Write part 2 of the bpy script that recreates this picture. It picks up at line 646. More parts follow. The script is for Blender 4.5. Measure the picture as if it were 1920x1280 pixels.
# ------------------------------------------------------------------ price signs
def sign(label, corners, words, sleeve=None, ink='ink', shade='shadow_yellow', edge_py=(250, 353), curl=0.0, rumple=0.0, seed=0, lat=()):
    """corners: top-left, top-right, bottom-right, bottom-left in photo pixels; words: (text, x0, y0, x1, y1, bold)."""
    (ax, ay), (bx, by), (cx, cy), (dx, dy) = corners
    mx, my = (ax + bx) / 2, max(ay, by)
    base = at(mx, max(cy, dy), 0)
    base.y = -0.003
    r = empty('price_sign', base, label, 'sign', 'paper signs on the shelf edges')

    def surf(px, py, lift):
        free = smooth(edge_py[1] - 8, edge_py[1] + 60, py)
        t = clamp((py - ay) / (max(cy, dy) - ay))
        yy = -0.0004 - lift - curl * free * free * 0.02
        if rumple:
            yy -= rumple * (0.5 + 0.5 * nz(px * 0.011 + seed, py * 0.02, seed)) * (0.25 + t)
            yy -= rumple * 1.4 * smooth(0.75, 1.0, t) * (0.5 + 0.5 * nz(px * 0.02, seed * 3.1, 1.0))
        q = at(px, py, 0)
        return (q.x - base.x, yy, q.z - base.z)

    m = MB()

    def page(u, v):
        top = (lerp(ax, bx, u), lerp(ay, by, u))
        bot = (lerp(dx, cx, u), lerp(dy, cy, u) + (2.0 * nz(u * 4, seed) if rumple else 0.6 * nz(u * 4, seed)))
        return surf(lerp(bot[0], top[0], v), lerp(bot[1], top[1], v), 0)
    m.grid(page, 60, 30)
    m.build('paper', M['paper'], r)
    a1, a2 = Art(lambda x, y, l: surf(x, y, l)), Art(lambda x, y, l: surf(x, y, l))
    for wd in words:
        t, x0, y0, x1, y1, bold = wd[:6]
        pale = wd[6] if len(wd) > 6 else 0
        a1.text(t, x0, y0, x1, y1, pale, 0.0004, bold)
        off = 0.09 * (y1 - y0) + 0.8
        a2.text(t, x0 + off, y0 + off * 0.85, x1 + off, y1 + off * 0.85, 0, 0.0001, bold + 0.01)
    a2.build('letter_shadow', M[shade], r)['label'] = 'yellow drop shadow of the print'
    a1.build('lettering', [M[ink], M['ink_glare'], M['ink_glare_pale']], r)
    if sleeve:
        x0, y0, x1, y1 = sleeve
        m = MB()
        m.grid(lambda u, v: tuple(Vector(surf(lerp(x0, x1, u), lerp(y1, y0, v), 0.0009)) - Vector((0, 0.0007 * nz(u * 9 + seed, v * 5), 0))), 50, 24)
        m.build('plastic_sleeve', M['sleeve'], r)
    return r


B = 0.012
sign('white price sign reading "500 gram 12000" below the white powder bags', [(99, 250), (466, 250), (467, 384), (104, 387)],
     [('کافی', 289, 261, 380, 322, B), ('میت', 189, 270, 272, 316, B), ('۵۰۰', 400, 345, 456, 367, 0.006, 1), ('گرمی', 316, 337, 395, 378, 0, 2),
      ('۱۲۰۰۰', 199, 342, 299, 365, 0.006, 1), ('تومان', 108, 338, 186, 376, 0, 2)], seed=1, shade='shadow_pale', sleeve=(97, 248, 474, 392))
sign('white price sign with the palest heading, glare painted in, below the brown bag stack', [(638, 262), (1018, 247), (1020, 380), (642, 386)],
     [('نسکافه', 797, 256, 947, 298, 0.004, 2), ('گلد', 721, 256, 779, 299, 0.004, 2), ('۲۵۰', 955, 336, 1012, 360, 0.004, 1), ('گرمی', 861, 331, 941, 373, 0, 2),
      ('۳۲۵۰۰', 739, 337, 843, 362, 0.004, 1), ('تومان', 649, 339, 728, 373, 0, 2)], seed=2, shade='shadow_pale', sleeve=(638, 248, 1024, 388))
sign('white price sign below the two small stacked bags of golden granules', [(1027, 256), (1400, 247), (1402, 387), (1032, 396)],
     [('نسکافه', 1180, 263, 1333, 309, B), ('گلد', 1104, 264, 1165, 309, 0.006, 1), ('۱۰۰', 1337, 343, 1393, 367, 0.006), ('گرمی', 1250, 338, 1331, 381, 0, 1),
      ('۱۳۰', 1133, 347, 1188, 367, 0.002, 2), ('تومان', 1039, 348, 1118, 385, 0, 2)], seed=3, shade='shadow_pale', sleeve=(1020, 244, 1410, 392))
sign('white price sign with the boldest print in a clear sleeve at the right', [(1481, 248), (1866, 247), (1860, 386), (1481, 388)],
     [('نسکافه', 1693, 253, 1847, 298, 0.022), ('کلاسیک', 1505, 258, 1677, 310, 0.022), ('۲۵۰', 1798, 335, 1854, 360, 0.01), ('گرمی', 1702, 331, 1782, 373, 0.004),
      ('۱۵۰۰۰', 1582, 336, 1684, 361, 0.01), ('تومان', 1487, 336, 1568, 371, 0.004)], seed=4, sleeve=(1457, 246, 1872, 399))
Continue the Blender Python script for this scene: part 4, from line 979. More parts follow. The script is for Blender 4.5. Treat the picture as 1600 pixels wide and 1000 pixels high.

——

_Given problem_
Output all preceding records character for character.

_Response_
Write part 2 of the bpy script that recreates this picture. It picks up at line 646. More parts follow. The script is for Blender 4.5. Measure the picture as if it were 1920x1280 pixels.
# ------------------------------------------------------------------ price signs
def sign(label, corners, words, sleeve=None, ink='ink', shade='shadow_yellow', edge_py=(250, 353), curl=0.0, rumple=0.0, seed=0, lat=()):
    """corners: top-left, top-right, bottom-right, bottom-left in photo pixels; words: (text, x0, y0, x1, y1, bold)."""
    (ax, ay), (bx, by), (cx, cy), (dx, dy) = corners
    mx, my = (ax + bx) / 2, max(ay, by)
    base = at(mx, max(cy, dy), 0)
    base.y = -0.003
    r = empty('price_sign', base, label, 'sign', 'paper signs on the shelf edges')

    def surf(px, py, lift):
        free = smooth(edge_py[1] - 8, edge_py[1] + 60, py)
        t = clamp((py - ay) / (max(cy, dy) - ay))
        yy = -0.0004 - lift - curl * free * free * 0.02
        if rumple:
            yy -= rumple * (0.5 + 0.5 * nz(px * 0.011 + seed, py * 0.02, seed)) * (0.25 + t)
            yy -= rumple * 1.4 * smooth(0.75, 1.0, t) * (0.5 + 0.5 * nz(px * 0.02, seed * 3.1, 1.0))
        q = at(px, py, 0)
        return (q.x - base.x, yy, q.z - base.z)

    m = MB()

    def page(u, v):
        top = (lerp(ax, bx, u), lerp(ay, by, u))
        bot = (lerp(dx, cx, u), lerp(dy, cy, u) + (2.0 * nz(u * 4, seed) if rumple else 0.6 * nz(u * 4, seed)))
        return surf(lerp(bot[0], top[0], v), lerp(bot[1], top[1], v), 0)
    m.grid(page, 60, 30)
    m.build('paper', M['paper'], r)
    a1, a2 = Art(lambda x, y, l: surf(x, y, l)), Art(lambda x, y, l: surf(x, y, l))
    for wd in words:
        t, x0, y0, x1, y1, bold = wd[:6]
        pale = wd[6] if len(wd) > 6 else 0
        a1.text(t, x0, y0, x1, y1, pale, 0.0004, bold)
        off = 0.09 * (y1 - y0) + 0.8
        a2.text(t, x0 + off, y0 + off * 0.85, x1 + off, y1 + off * 0.85, 0, 0.0001, bold + 0.01)
    a2.build('letter_shadow', M[shade], r)['label'] = 'yellow drop shadow of the print'
    a1.build('lettering', [M[ink], M['ink_glare'], M['ink_glare_pale']], r)
    if sleeve:
        x0, y0, x1, y1 = sleeve
        m = MB()
        m.grid(lambda u, v: tuple(Vector(surf(lerp(x0, x1, u), lerp(y1, y0, v), 0.0009)) - Vector((0, 0.0007 * nz(u * 9 + seed, v * 5), 0))), 50, 24)
        m.build('plastic_sleeve', M['sleeve'], r)
    return r


B = 0.012
sign('white price sign reading "500 gram 12000" below the white powder bags', [(99, 250), (466, 250), (467, 384), (104, 387)],
     [('کافی', 289, 261, 380, 322, B), ('میت', 189, 270, 272, 316, B), ('۵۰۰', 400, 345, 456, 367, 0.006, 1), ('گرمی', 316, 337, 395, 378, 0, 2),
      ('۱۲۰۰۰', 199, 342, 299, 365, 0.006, 1), ('تومان', 108, 338, 186, 376, 0, 2)], seed=1, shade='shadow_pale', sleeve=(97, 248, 474, 392))
sign('white price sign with the palest heading, glare painted in, below the brown bag stack', [(638, 262), (1018, 247), (1020, 380), (642, 386)],
     [('نسکافه', 797, 256, 947, 298, 0.004, 2), ('گلد', 721, 256, 779, 299, 0.004, 2), ('۲۵۰', 955, 336, 1012, 360, 0.004, 1), ('گرمی', 861, 331, 941, 373, 0, 2),
      ('۳۲۵۰۰', 739, 337, 843, 362, 0.004, 1), ('تومان', 649, 339, 728, 373, 0, 2)], seed=2, shade='shadow_pale', sleeve=(638, 248, 1024, 388))
sign('white price sign below the two small stacked bags of golden granules', [(1027, 256), (1400, 247), (1402, 387), (1032, 396)],
     [('نسکافه', 1180, 263, 1333, 309, B), ('گلد', 1104, 264, 1165, 309, 0.006, 1), ('۱۰۰', 1337, 343, 1393, 367, 0.006), ('گرمی', 1250, 338, 1331, 381, 0, 1),
      ('۱۳۰', 1133, 347, 1188, 367, 0.002, 2), ('تومان', 1039, 348, 1118, 385, 0, 2)], seed=3, shade='shadow_pale', sleeve=(1020, 244, 1410, 392))
sign('white price sign with the boldest print in a clear sleeve at the right', [(1481, 248), (1866, 247), (1860, 386), (1481, 388)],
     [('نسکافه', 1693, 253, 1847, 298, 0.022), ('کلاسیک', 1505, 258, 1677, 310, 0.022), ('۲۵۰', 1798, 335, 1854, 360, 0.01), ('گرمی', 1702, 331, 1782, 373, 0.004),
      ('۱۵۰۰۰', 1582, 336, 1684, 361, 0.01), ('تومان', 1487, 336, 1568, 371, 0.004)], seed=4, sleeve=(1457, 246, 1872, 399))
Continue the Blender Python script for this scene: part 4, from line 979. More parts follow. The script is for Blender 4.5. Treat the picture as 1600 pixels wide and 1000 pixels high.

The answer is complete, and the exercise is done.